Lo primero que llama la atención al visitante recién llegado es la cercanía del mar. En cualquier playa el mar está, por definición, más o menos próximo. No obstante, la peculiaridad de Capicorb reside en el hecho de que aquí el mar es inmediato, roza las huertas, casi toca las casas. Antaño no debió de ser así. Seguramente ha ido ganando terreno a la antigua franja de playa, que ahora existe en una mínima expresión, sin arena, con sus piedras redondas atrapadas irremediablemente entre la espada del oleaje y la pared de la tierra firme.

¡Otra característica de este lugar sorprende igualmente: la conjunción, en su bastante reducido espacio, de construcciones y actividades humanas muy diversas. Hay un hotel modesto, vulgar, que se camuflaría sin pena ni gloria en algún enclave más concurrido pero que aquí se hace conspicuo.

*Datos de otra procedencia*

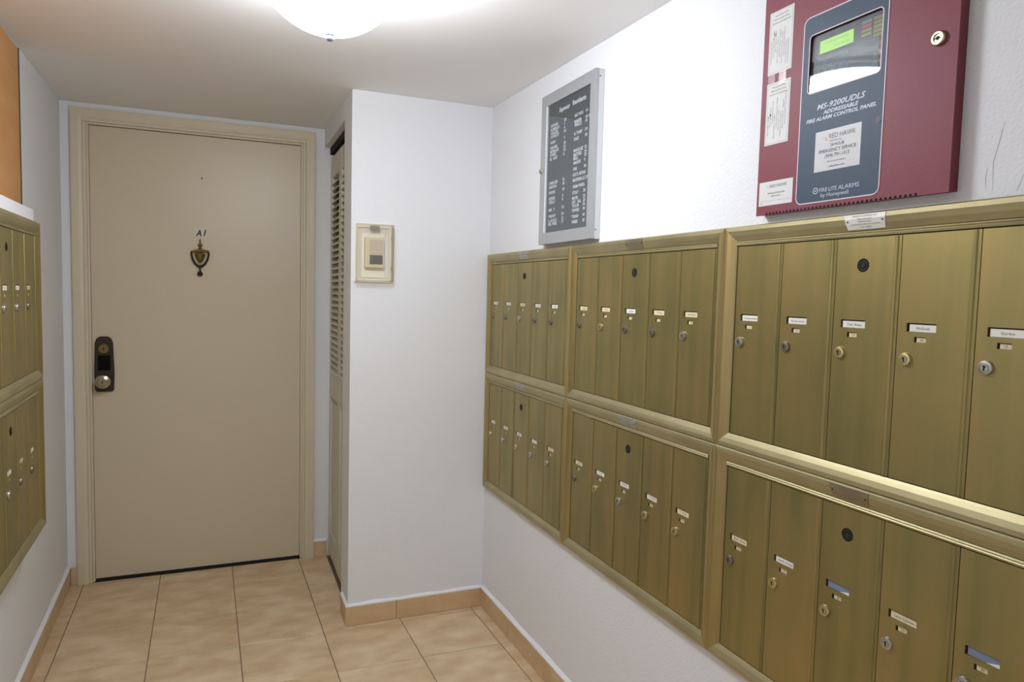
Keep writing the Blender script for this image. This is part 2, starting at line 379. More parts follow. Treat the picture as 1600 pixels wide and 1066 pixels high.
# the flat entrance door with number, knocker and lock
door = struct(MB().box(-0.4085, 0.4785, 0.014, 0.050, 0.011, 2.034, 'door_paint').build('door_1', bevel=0.002), 'plain beige entrance door marked A1')
MB().lathe([(0.004, 0), (0.004, 0.0006), (0.0015, 0.0008)], 'y', (0.040, 0.0139, 1.843), 10, 'bronze_dark').build('peephole', door)
yd = 0.0138
mb = MB().box(0.010, 0.036, yd-0.0003, yd, 1.573, 1.614, 'sticker'); mb.text('A', 0.013, 1.578, 0.029, yd-0.0006, 'ink', shear=0.22, width=0.025, bold=0.0011); mb.build('door_letter', door)
mb = MB().box(0.039, 0.060, yd-0.0003, yd, 1.574, 1.615, 'sticker'); mb.text('I', 0.046, 1.580, 0.029, yd-0.0006, 'ink', shear=0.22, width=0.012, bold=0.0009); mb.build('door_numeral', door)
# knocker
kx = 0.0315
mb = MB()
mb.prism_xz([(kx-0.030, 1.502), (kx-0.022, 1.480), (kx-0.008, 1.452), (kx+0.008, 1.452), (kx+0.022, 1.480), (kx+0.030, 1.502), (kx+0.032, 1.512), (kx+0.012, 1.520), (kx-0.012, 1.520), (kx-0.032, 1.512)], yd-0.005, yd, 'antique_brass')
kn = mb.build('door_knocker', door, bevel=0.0015)
MB().lathe([(0.0, 0.046), (0.003, 0.043), (0.0045, 0.030), (0.0035, 0.024), (0.011, 0.019), (0.011, 0.015), (0.005, 0.010), (0.0075, 0.0), (0.010, -0.004)], 'z', (kx, yd-0.006, 1.520), 12, 'antique_brass').build('finial', kn, True)
MB().lathe([(0.0, 0.0), (0.006, 0.004), (0.013, 0.014), (0.020, 0.030), (0.022, 0.040), (0.019, 0.044), (0.0, 0.046)], 'z', (kx, yd-0.009, 1.455), 16, 'antique_brass').build('urn_boss', kn, True)
MB().tube([(kx-0.036, yd-0.010, 1.506), (kx+0.036, yd-0.010, 1.509)], 0.0055, 'antique_brass').build('hinge_bar', kn, True)
arc = [(kx+s*a, yd-0.012, z) for s, a, z in [(-1, 0.036, 1.507), (-1, 0.036, 1.490), (-1, 0.030, 1.468), (-1, 0.020, 1.450), (-1, 0.008, 1.440), (1, 0.008, 1.440), (1, 0.020, 1.450), (1, 0.030, 1.468), (1, 0.036, 1.490), (1, 0.036, 1.507)]]
MB().tube(arc, [0.004, 0.0045, 0.005, 0.0055, 0.0065, 0.0065, 0.0055, 0.005, 0.0045, 0.004], 'bronze_dark').build('striker', kn, True)
MB().lathe([(0.0, 0.0), (0.009, 0.003), (0.013, 0.010), (0.010, 0.018), (0.005, 0.024), (0.0035, 0.034), (0.006, 0.040), (0.004, 0.048), (0.0, 0.050)], 'z', (kx-0.001, yd-0.011, 1.393), 14, 'bronze_dark').build('strike_knob', kn, True)
# lock escutcheon
mb = MB(); pts = [(-0.398, 0.876), (-0.392, 0.866), (-0.330, 0.866), (-0.324, 0.876), (-0.3215, 0.95), (-0.326, 1.085), (-0.333, 1.106), (-0.347, 1.114), (-0.376, 1.114), (-0.390, 1.106), (-0.397, 1.085), (-0.4010, 0.95)]
mb.prism_xz(pts, yd-0.010, yd, 'bronze_dark'); esc = mb.build('lock_plate', door, bevel=0.004, seg=3)
MB().box(-0.386, -0.337, yd-0.0108, yd-0.0098, 0.962, 1.030, 'black_metal').build('inset_panel', esc)
mb = MB().lathe([(0.022, 0), (0.022, 0.006), (0.019, 0.009), (0.0, 0.009)], 'y', (-0.3615, yd-0.010, 1.059), 24, 'antique_brass'); mb.box(-0.3635, -0.3595, yd-0.0196, yd-0.018, 1.051, 1.066, 'slot_dark'); mb.build('deadbolt_cylinder', esc, True)
mb = MB().lathe([(0.018, 0), (0.013, 0.010), (0.013, 0.022), (0.027, 0.034), (0.0315, 0.046), (0.029, 0.056), (0.018, 0.061), (0.0165, 0.0585), (0.0, 0.0585)], 'y', (-0.3615, yd-0.010, 0.917), 28, 'nickel'); mb.box(-0.3635, -0.3600, yd-0.0692, yd-0.068, 0.908, 0.922, 'slot_dark'); mb.build('door_knob', esc, True)

# louvred bifold closet door
XD = XC+0.030
def leaf(y_far, y_near, name, label):
    yb = 0.034; z0, z1 = 0.016, 1.984; th = 0.028
    o = struct(MB().box(XD+0.012, XD+0.018, y_near+yb, y_far-yb, 0.14, 0.83, 'closet_paint').build(name), label)
    for a, b in ((y_near, y_near+yb), (y_far-yb, y_far)): MB().box(XD, XD+th, a, b, z0, z1, 'closet_paint').build('stile', o, bevel=0.002)
    for a, b in ((z0, 0.14), (0.82, 0.945), (1.885, z1)): MB().box(XD+0.001, XD+th-0.001, y_near+yb, y_far-yb, a, b, 'closet_paint').build('rail', o, bevel=0.0015)
    MB().box(XD+0.006, XD+0.012, y_near+yb+0.018, y_far-yb-0.018, 0.16, 0.80, 'closet_paint').build('raised_panel', o, bevel=0.004)
    w = (y_far-y_near)-2*yb; s = MB(); c, sn = 0.0165, 0.0150
    pr = [(-c, -sn), (-c+0.004, -sn-0.003), (c, sn-0.003), (c-0.002, sn)]
    s.add([(x, -w/2, z) for x, z in pr]+[(x, w/2, z) for x, z in pr], [(0, 1, 2, 3), (7, 6, 5, 4)]+[(i, i+4, (i+1) % 4+4, (i+1) % 4) for i in range(4)], 'closet_paint')
    me = s.mesh('slat'); z = 0.962
    while z < 1.872:
        link('slat', me, o, (XD+0.014, (y_far+y_near)/2, z)); z += 0.0292
    return o
leaf(-0.006, -0.304, 'door_2', 'louvred leaf of the cream folding closet door next to the entrance door')
leaf(-0.307, -0.606, 'door_3', 'louvred leaf of the cream folding closet door behind the white pier')
struct(MB().box(XD-0.004, XD+0.030, -0.610, -0.002, OPZ-0.032, OPZ-0.0005, 'black_gap').build('trim_5'), 'dark sliding track above the closet door')
struct(MB().box(XC+0.095, XC+0.099, OP0, -0.001, 0.0005, OPZ-0.033, 'black_gap').build('closet_dark_sheet'), 'black sheet for the shade of the closet interior behind the louvres')  # thin black sheet added to paint the closet's darkness

# hairline cracks in the plaster beside the alarm panel
CRK = bpy.data.objects['wall_right']
def crack(pts):
    mb = MB(); vs = []; fs = []
    for k, (y, z) in enumerate(pts):
        hw = 0.0005*(1 if 0 < k < len(pts)-1 else 0.3); x = XR(y)
        for dy, dx in ((-hw, -0.0002), (hw, -0.0002), (hw, 0.0006), (-hw, 0.0006)): vs.append((x+dx, y+dy, z))
    for k in range(len(pts)-1):
        for i in range(4): fs.append((k*4+i, k*4+(i+1) % 4, (k+1)*4+(i+1) % 4, (k+1)*4+i))
    mb.add(vs, fs, 'crack').build('crack', CRK)
crack([(-2.8495, 1.6204), (-2.8459, 1.6063), (-2.8426, 1.5884), (-2.8390, 1.5750), (-2.8362, 1.5613), (-2.8381, 1.5214)])
crack([(-2.8282, 1.5560), (-2.8265, 1.5391), (-2.8276, 1.5237)])
crack([(-2.8807, 1.5388), (-2.8757, 1.5231), (-2.8719, 1.5163)])
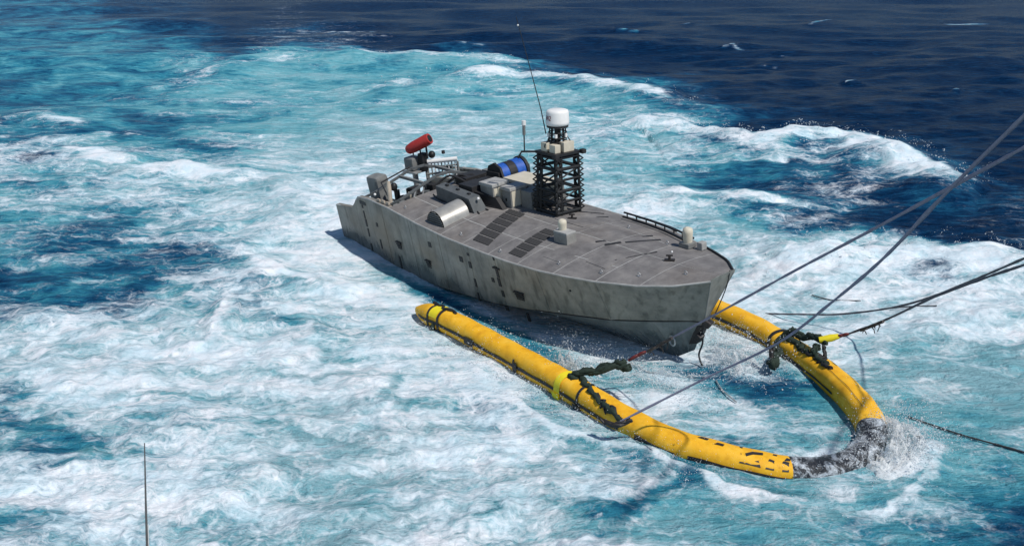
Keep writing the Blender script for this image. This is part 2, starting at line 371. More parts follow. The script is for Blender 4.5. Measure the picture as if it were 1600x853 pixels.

Hay pequeñas casas de una planta, años atrás habitadas por labradores o pescadores locales y hoy, tras alguna reforma interior, convertidas por sus actuales propietarios en confortables viviendas de vacaciones. Hay una discoteca ocupando un local que se disfraza de aparatosa edificación militar, cuando en realidad fue un almacén de aduanas ni ofensivo ni defensivo. Hay una ermita -viva miniatura encalada- en honor de Sant Antoni. Hay naranjales y huertos sobre los que se dobla un hombre enjuto que vende sandías, melones u hortalizas varias al borde mismo del campo, en un rápido comercio desde la mata al cliente. Hay nudistas. Hay lectores (lo juro). Hay gente solitaria. Todo junto y junto al incesante contacto de unas aguas que imponen el azul como imponen el horizonte inmóvil.

Y por si todo esto fuera poco, al mirar al norte, hacia la punta, se descubre una estampa cuya ambigüedad proporciona la sorpresa final, porque de su vegetación heterogénea -adelfas, cañaverales, eucaliptos de plata, altas palmeras- se desprende un aire tropical involuntario, que aumenta hasta la sugerencia del atolón si uno se acerca a su otro lado y encuentra la laguna de agua dulce formada al desembocar por la rambla de Les Coves. Es entonces cuando la mole de la Serra d'Irta, al fondo, se convierte en un imaginado volcán y completa así el espejismo que nos devuelve a un vago mundo de piratas.